Kokugakuin Academic Resource Center (Archeology)

Updated on Jun 21 2022

A reconstructed model of the Yamanokami Ruins

This Center was established to handle one part of the functions of Kokugakuin University Museum and to take on the responsibilities of its predecessor, the Archeology Showroom, which was established in 1928. The Kokugakuin Academic Resource Center gathers archeological and anthropological materials, and conducts research and studies mainly on ritual sites, in the aim of investigating the position of the cultures of the Japanese islands in the world, as well as the origins and development of those cultures.

Through the permanent exhibitions of the Kokugakuin University Museum, it is possible to get a historical and overarching view of archeological resources from the Paleolithic era in Japan up until early modern times. Please also take a look at the portion of the collection that is available for viewing in Kokugakuin University’s Digital Museum.

From the Kokugakuin Academic Resource Center (Museum of Archeology Gate)

The materials held by this center are on display in the Kokugakuin University Museum (Shibuya Campus). We look forward to welcoming you to view the materials soon.

Thematic Exhibitions / Public Events

New Events

Newly Acquired Resources

FY2009 – Triangular mirror depicting gods and beasts, source region unknown, pre-Kofun period (created from a mold as the Gifu Prefecture Nagatsuka Kofun mirror and the Mie Prefecture Tsutsuno Kofun Mirror)

FY2010 – Delicate copper sword, source region unknown, Mid-Yayoi Period

FY2011 – Shakokidogu clay figure, Tohoku region, Late-Jomon period

FY2011 – Feminine haniwa figure, said to be from Ota City, Gunma Prefecture, Late-Kofun Period


The Kokugakuin University Museum was founded when Dr. Kiyoyuki Higuchi, then an undergrad student, donated approximately 4,000 archeological resources collected in Nara Prefecture to the University in April 1928. Originally, the Museum was called the “Archeological Showroom,” and was housed in a small area of approximately 30 square meters. In 1932, the materials were moved from the library to the National History Research Office, and renamed the “Archeology Museum.” Dr. Kiyoyuki Higuchi, at the time a research assistant, took charge of the museum, laying the foundation for the museum organization that we have today. The museum at that time was a center within the Ancient Culture Association founded by Dr. Ryuzo Torii (which later became the Kokugakuin University Archeological Society), and was a gathering point for archeology students who would later go on to join the Inyukai alumni association. The “Museum Chorus” written at that time is still sung today by Archeology students in the Archeology Department of the Faculty of Letters and the University’s Literary Research Department. In 1952, the Office was recognized as a facility equivalent to a museum by the Museum Act. As a result, a system was established within the University to allow students to learn what they need to know about museums for the curation courses required to obtain art curator licensing. In addition, in 1975, the Office was again renamed as the Museum of Archeology.

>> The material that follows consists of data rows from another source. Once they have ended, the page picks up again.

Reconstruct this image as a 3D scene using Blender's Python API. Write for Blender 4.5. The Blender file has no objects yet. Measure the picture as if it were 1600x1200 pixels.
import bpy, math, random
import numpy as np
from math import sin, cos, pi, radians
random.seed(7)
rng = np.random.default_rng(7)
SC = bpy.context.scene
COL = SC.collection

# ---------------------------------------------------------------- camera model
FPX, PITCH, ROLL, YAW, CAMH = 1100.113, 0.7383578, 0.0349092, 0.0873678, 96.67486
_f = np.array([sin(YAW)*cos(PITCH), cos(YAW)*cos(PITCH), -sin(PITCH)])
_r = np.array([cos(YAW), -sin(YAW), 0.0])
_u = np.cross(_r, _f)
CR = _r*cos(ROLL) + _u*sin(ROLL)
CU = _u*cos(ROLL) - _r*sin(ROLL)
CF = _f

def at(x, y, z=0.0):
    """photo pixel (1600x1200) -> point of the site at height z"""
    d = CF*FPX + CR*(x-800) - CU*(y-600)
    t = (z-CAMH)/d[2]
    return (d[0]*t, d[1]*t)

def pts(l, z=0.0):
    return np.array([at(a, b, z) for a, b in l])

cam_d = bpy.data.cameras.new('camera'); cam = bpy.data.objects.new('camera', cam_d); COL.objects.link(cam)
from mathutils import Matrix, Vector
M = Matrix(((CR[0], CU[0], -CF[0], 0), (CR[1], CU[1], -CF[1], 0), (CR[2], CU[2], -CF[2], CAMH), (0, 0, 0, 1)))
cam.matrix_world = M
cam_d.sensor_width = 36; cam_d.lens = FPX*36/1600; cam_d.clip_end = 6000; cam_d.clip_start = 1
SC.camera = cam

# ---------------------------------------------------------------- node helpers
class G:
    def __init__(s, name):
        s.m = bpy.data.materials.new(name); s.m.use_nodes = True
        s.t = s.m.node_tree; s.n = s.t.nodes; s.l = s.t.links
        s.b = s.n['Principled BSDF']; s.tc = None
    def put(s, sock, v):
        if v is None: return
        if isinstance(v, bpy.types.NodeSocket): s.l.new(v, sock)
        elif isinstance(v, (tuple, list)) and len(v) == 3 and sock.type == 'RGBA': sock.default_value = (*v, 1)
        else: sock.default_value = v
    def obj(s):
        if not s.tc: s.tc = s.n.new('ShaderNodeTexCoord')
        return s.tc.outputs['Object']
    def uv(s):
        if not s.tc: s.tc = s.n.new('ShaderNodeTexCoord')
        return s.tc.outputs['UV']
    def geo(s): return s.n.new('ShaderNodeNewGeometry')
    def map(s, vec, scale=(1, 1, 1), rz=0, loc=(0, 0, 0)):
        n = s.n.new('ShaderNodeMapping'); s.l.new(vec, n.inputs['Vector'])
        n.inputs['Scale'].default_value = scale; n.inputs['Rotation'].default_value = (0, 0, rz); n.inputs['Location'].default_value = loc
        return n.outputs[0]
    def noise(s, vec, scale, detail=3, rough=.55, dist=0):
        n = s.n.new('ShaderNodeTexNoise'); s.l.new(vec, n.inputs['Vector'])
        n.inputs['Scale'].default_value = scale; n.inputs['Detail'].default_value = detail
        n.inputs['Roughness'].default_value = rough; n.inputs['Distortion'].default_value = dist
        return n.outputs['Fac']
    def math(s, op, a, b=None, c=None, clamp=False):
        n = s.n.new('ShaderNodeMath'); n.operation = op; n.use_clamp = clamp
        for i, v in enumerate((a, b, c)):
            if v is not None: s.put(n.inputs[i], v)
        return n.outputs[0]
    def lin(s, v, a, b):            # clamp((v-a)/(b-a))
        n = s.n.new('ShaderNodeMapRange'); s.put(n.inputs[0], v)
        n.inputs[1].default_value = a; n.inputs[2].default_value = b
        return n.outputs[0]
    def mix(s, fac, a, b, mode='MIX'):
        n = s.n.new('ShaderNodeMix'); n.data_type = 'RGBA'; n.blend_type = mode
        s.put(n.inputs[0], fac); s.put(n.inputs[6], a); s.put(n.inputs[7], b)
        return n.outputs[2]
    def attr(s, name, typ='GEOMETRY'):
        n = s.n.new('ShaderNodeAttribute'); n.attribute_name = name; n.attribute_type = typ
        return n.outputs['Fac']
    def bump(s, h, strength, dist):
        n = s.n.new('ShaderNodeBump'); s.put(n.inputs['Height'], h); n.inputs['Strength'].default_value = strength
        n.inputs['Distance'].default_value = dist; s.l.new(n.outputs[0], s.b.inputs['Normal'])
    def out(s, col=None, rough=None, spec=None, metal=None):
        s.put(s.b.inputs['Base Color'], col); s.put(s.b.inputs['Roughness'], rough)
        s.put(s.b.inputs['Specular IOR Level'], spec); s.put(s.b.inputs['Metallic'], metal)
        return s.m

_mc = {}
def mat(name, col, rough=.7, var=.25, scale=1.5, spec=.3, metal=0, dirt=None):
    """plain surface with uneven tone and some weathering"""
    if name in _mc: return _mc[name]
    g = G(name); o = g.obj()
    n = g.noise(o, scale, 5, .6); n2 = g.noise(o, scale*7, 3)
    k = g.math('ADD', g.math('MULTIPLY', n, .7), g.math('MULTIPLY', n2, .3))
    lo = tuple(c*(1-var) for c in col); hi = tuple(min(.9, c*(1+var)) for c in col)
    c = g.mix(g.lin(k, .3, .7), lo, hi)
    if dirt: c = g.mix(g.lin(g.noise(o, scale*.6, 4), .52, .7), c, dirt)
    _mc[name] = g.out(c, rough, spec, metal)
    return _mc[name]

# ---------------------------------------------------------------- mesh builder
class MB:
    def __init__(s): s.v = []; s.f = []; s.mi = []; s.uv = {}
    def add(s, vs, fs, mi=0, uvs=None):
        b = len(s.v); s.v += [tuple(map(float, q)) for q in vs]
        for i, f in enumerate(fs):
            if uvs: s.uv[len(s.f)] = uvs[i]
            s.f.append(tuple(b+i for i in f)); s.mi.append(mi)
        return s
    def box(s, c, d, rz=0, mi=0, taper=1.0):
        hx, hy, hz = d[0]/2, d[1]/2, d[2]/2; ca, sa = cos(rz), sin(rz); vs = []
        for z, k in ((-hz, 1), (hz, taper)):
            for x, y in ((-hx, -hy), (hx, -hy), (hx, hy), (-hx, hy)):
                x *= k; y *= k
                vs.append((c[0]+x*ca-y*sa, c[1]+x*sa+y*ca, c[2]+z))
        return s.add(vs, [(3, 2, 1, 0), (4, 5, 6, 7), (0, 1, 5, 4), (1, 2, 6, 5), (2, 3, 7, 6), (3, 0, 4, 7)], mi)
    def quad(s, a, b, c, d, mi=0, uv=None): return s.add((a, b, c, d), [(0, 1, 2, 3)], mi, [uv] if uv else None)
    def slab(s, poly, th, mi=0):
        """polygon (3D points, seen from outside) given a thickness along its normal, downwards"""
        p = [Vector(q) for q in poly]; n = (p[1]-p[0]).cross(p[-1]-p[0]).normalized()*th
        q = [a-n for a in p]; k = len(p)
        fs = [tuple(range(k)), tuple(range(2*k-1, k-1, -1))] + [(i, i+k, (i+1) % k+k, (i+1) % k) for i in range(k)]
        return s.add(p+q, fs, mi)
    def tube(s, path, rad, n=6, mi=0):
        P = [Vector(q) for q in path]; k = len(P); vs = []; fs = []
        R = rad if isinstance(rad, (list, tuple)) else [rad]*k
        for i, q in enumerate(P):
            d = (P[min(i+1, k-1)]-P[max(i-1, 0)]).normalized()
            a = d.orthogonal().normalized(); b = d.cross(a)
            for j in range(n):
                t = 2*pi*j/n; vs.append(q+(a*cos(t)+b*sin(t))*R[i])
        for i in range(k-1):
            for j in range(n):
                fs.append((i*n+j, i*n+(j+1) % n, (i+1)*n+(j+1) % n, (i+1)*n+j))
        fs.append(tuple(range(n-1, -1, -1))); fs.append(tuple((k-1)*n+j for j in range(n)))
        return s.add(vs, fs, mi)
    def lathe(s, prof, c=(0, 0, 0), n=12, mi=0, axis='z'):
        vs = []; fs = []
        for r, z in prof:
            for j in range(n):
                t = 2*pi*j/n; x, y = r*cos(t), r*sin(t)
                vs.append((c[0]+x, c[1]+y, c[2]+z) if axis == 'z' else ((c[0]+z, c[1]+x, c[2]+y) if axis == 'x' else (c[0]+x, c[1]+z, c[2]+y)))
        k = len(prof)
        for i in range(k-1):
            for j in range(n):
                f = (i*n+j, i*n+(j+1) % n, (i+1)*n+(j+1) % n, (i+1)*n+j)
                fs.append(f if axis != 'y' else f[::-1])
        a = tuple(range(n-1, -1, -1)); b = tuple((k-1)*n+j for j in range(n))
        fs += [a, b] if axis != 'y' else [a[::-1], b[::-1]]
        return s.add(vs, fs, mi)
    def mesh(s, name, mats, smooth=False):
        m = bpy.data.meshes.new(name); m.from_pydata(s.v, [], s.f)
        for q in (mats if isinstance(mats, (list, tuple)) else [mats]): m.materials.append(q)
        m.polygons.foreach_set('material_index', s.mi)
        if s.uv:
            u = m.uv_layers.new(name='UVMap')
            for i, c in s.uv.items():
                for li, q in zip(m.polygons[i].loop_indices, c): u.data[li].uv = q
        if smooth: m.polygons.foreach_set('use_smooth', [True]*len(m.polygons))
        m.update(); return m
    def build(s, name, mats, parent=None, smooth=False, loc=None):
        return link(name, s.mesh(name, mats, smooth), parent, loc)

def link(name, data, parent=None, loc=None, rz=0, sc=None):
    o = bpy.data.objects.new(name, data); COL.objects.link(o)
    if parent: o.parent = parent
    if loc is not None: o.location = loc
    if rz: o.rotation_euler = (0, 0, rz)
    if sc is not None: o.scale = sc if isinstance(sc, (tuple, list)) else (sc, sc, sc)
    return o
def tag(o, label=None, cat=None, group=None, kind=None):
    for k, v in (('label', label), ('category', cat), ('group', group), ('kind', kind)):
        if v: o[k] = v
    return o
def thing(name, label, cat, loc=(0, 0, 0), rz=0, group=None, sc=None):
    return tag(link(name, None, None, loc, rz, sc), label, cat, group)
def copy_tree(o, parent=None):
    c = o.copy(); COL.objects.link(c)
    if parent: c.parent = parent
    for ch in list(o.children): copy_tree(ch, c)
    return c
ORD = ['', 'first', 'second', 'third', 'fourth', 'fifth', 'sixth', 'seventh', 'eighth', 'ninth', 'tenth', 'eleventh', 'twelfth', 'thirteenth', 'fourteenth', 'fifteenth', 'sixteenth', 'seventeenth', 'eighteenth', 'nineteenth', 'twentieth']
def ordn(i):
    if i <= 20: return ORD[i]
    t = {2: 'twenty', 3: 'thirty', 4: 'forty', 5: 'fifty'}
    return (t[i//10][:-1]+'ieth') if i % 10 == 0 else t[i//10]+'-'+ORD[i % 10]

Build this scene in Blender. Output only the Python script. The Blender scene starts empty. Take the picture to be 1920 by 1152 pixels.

As part of commemorative events for the 80th anniversary of Kokugakuin University, the Shinto Museum was established in May 1963. This was renamed as the Shinto Resource Exhibition Hall in 1978, and again as the Shinto Museum again in 1990. This facility has not only plays a role as a research and education organization for the Department of Shinto in the Faculty of Letters (currently known as the Faculty for Shinto Studies) and the Kokugakuin Literary Research Department, it also works to promote and publish resources related to Shinto.

At the time of the expansion and reorganization of the Japanese Culture Research Center into the Organization for the Advancement of Research and Development in 2007, these two buildings were merged into the Academic Museum, a shared use research organization within that Institute, signaling a new start for each organization. In 2008, they were moved to the completed AMC building in Jobanmatsu. Over the course of this long history, the Kokugakuin University Museum has developed a collection of 10,000 items. Many of those are now on display in the Museum in the archeology and Shinto sections.

For an overview of archeological research at Kokugakuin University and a history of that research, including the activities of this Center, please see the following link.

Abbreviated Chronology

April 1928 – Established by Professor Emeritus Kiyoyuki Higuchi.

April 1949 – Annex created in the Kokugakuin University Senior High School.

December 1952 – Designated as a facility equivalent to a museum.

July 1960 – Museum moved to the second floor of the library.

August 1965 – Collection established on the ground floor of Jobanmatsu Building 1.

September 1968 – Completion of Jobanmatsu Building 2. Research Office, Curation Office, Exhibition Office, Collection Office, and Archeology/Museum Learning Office established.

April 1980 – Along with the new construction of the library collection archives, second and third archives, as well as new office established.

April 2007 – Reorganization as the Kokugakuin Academic Resource Center (Museum of Archeology Division).

March 2008 – Completion of Academic Media Center building. Display of collection in the Traditional Culture Research Center Museum.

April 2013 – Formation of the Kokugakuin University Museum.